Project Description
Downtown Cleveland was designed in 1903 by Daniel Burnham as a vast green mall flanked by the city’s major government buildings. The mall is considered one of the major urban spaces in the U.S. The site for the Hilton Cleveland Downtown Hotel occupies the last available site on that civic green. Cleveland’s newly opened Convention Center is located under two thirds of the mall.
The city’s challenge to the architect team was to design a building respectful to the Burnham Plan that was unique to Cleveland.
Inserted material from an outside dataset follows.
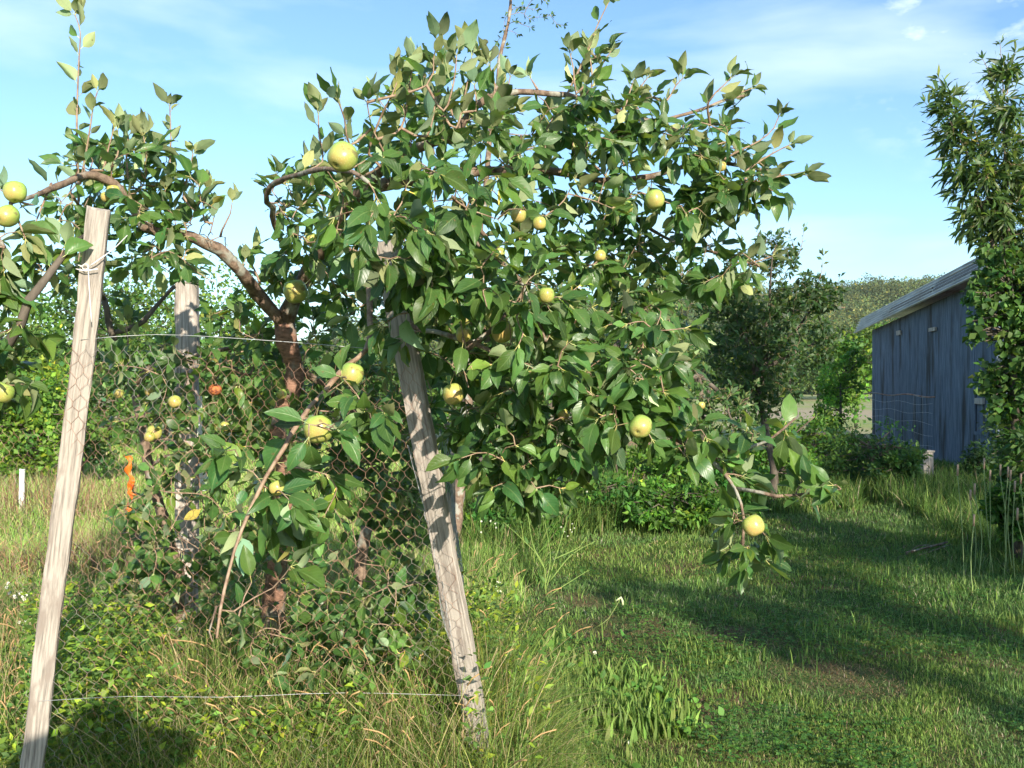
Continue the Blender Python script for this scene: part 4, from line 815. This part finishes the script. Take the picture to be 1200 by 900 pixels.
# slender apple tree inside the netting, beside the grey post
b = at(214,450,4.4); b[2] = 0
T2 = Tree('apple_tree', 'slender crooked apple tree beside the square grey post with yellow fruit', b)
T2.limb([(214,850,4.4),(212,700,4.4),(206,650,4.38),(192,590,4.35),(178,545,4.3),(170,500,4.3),(160,465,4.3),(159,447,4.3)], .034, .020, 'trunk')
T2.limb([(159,450,4.3),(170,436,4.28),(190,425,4.25),(230,415,4.2),(290,404,4.2),(325,398,4.2)], .018, .006)
T2.limb([(159,450,4.3),(145,421,4.3),(133,390,4.25),(122,350,4.2)], .019, .013, mat=M_BARKD)
T2.limb([(133,390,4.25),(160,384,4.25),(180,368,4.3),(205,335,4.3)], .014, .009, mat=M_BARKD)
T2.limb([(122,350,4.2),(100,320,3.9),(90,280,3.6),(92,240,3.45)], .012, .006)
T2.limb([(178,545,4.3),(195,535,4.2),(225,530,4.15),(250,540,4.1)], .010, .004)
T2.limb([(206,650,4.38),(170,640,4.3),(140,600,4.3)], .009, .004)
T2.limb([(300,404,4.2),(295,440,4.1),(262,430,4.0),(252,445,4.0)], .007, .004)
def M2(poly, n, D0, D1, L, **kw): T2.grow(gp(poly, n, D0, D1), L, **kw)
M2([(130,430),(200,400),(330,405),(345,470),(300,520),(250,540),(200,530),(170,480)], 105, 3.8, 4.5, .075, tipn=4, droop=.3)
M2([(230,370),(270,345),(320,380),(330,420),(240,410)], 16, 3.8, 4.2, .085, droop=.2, face=.9)
M2([(95,350),(135,330),(160,400),(150,440),(100,440)], 12, 3.9, 4.4, .075)
M2([(140,580),(230,540),(280,600),(270,680),(190,690),(150,650)], 26, 3.8, 4.4, .075, droop=.4)
M2([(310,480),(350,480),(340,640),(290,660),(300,560)], 18, 3.7, 4.2, .08)
M2([(95,270),(115,250),(125,310),(100,335)], 8, 3.6, 4.0, .055)
for sh in [[(230,545,4.1),(238,590,4.0),(240,625,4.0)], [(270,410,4.1),(280,385,4.1),(285,365,4.1)], [(150,405,4.2),(148,380,4.2)]]: T2.shoot(sh, L=.08)
print('t2', T2.finish(rows=5, cols=3, yellow=.06, clear=CLEAR))
hang(T2.root, T2.allnodes(), [(205,471,4.0,7.5,M_APPLEY,None),(181,507,4.0,8.5,M_APPLEY,None),(139,461,4.1,6,M_APPLEY,None),(175,458,4.2,6,M_APPLEY,None),(252,457,3.95,8.5,M_ROT,'orange-brown rotten apple shrivelled on its twig'),(263,500,4.0,6,M_APPLEY,None),(98,305,3.6,9,M_APPLEY,None),(107,318,3.6,7,M_APPLEY,None),(330,462,3.9,6,None,None),(322,570,3.9,8,M_APPLEY,None),(175,512,3.95,6,M_APPLEY,None)])

# neighbouring apple tree whose boughs enter at the left edge
b = A(-2.35, 2.9, 0)
T3 = Tree('apple_tree', 'neighbouring apple tree reaching in at the left edge with shaded leaves', b)
T3.limb([tuple(b), (-2.3,2.9,.8), (-2.1,2.85,1.4)], .05, .04, 'trunk', pix=False)
T3.limb([tuple(A(-2.1,2.85,1.4)), tuple(at(-60,440,2.8)), tuple(at(5,400,2.75)), tuple(at(28,352,2.75)), tuple(at(55,315,2.8)), tuple(at(88,283,2.95)), tuple(at(100,275,3.0))], .03, .006, pix=False, mat=M_BARKD)
T3.limb([tuple(A(-2.1,2.85,1.4)), tuple(at(-80,300,2.8)), tuple(at(-30,260,2.7)), tuple(at(5,290,2.65))], .03, .006, pix=False)
def M3(poly, n, D0, D1, L, **kw): T3.grow(gp(poly, n, D0, D1), L, **kw)
M3([(-60,340),(10,345),(48,400),(38,450),(0,470),(-60,480)], 34, 2.5, 3.0, .095, droop=.7, up=0, face=.2)
M3([(-40,270),(15,280),(12,330),(-30,350)], 12, 2.6, 2.8, .10, droop=.6, face=.2)
M3([(30,300),(75,280),(80,320),(55,360),(30,350)], 8, 2.7, 3.0, .08, droop=.3)
print('t3', T3.finish(rows=6, cols=5))
hang(T3.root, T3.allnodes(), [(3,460,2.6,12,None,None)])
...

The building can be viewed as having two parts: the building base and the building tower. Existing neoclassical buildings flanking the mall directly influenced the design for the building base. The shared characteristics of those buildings, base, middle and top, expressed with solid corners, were applied to the hotel base in a modern architectural language. All of the older buildings flanking the mall have a distinctive cornice line 90 feet above grade. The Hilton Hotel design has a cornice at 90 feet that becomes a tall porch and continues the strong horizontal line of the surrounding buildings. The porch connects the hotel to the mall. The result is a modern building that connects to the historic context.
The glass tower of the hotel is articulated as three slender towers. Each of the three towers has a unique expression in the glass and metal curtain wall. Near the top of the tower, the glass façade tilts out over the Mall. On the top floor, a terrace for the roof top bar is cut out of the glass providing an outdoor area overlooking the lakefront. The tower’s interesting sculptural form will create an iconic image for Cleveland’s skyline.
The hotel entry is on Lakeside Drive directly adjacent to the entry to the Convention Center to encourage a strong connection both visually and physically. The hotel’s restaurant and public spaces are positioned on the mall.
The project will seek to achieve a LEED-Silver certification.